It's the end of term. The Albert Hall arena is full of well-behaved schoolchildren playing at being naughty. The women of the BBC Symphony Chorus and Orchestra are in their best frocks. Flags wave, deflating balloons whizz up in the air, and as conductor Edward Gardner strides off the platform there's a streamer stuck to his heel.
Yes, it's the Last Night of the Proms, which as the evening progresses has an increasingly tenuous connection with the otherwise cosmopolitan and forward-looking music festival it represents to audiences around the world. But at least there's a connection.
Over the road, the London Proms in the Park offered Katherine Jenkins and Russell Watson; Josh Groban had cancelled, but if he had sung the three together would surely have counted as a royal flush in some strange, easy listening poker game. There was also Westlife and, er, Rolf Harris. Why?
Elsewhere in the season the Proms showcases dozens of charismatic rising classical artists who could deliver the goods and who might relish the exposure. Outside the hall, the Proms brand seems to have become attached to another exercise in giving people what they already know they want.
Inside the hall, the concert began with new music, albeit only a few minutes of it. Commissioned by the Musicians Benevolent Fund, Peter Maxwell Davies's Musica Benevolens is a kind of choral fanfare, three sections of almost simplistic melody or chant punctuated by more complex orchestral weaving, which, in context sounds starkly less secure. The final peroration made quite an impact, with six military trumpets cartwheeling around the music of their orchestral counterparts.
The Hyde Park audience did at least get a live performance from pianist Lang Lang, who could probably teach Ronan Keating how to work a crowd. Inside the hall, too, he seemed the right soloist for the occasion, and with Liszt's Piano Concerto No. 1 he was playing the right piece. Other pianists have found more to say with this music, yet there was plenty that was thoughtful and tender, and the showiest passages had an irresistible cat-and-mouse playfulness. He was even more teasing in Chopin's Grande Polonaise Brillante.
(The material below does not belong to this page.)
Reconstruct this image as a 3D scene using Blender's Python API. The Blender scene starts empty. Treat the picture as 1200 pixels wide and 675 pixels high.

Energetic under Gardner, the orchestra showed its mettle in Bartók's Miraculous Mandarin suite, and the unaccompanied choir was touching in Percy Grainger's arrangement of the Scottish folk song Mo Nighean Dubh. Including Britten's Young Person's Guide to the Orchestra was perhaps taking the Proms' founding educational mandate a bit far, but the orchestra breezed through it, and Jenny Agutter brought Wendy Cope's new narration to life.
Soprano Susan Bullock sang Rule Britannia dressed as a Valkyrie bearing British symbols, a flashing daffodil on her breastplate, imperious even as her winged helmet fell off. She was less in her element leading singalongs of Climb Ev'ry Mountain and You'll Never Walk Alone. But in the first half she had been stunning in Brünnhilde's Immolation Scene from Wagner's Götterdämmerung, her voice soaringly, movingly direct. This is the kind of singer the Last Night should be celebrating.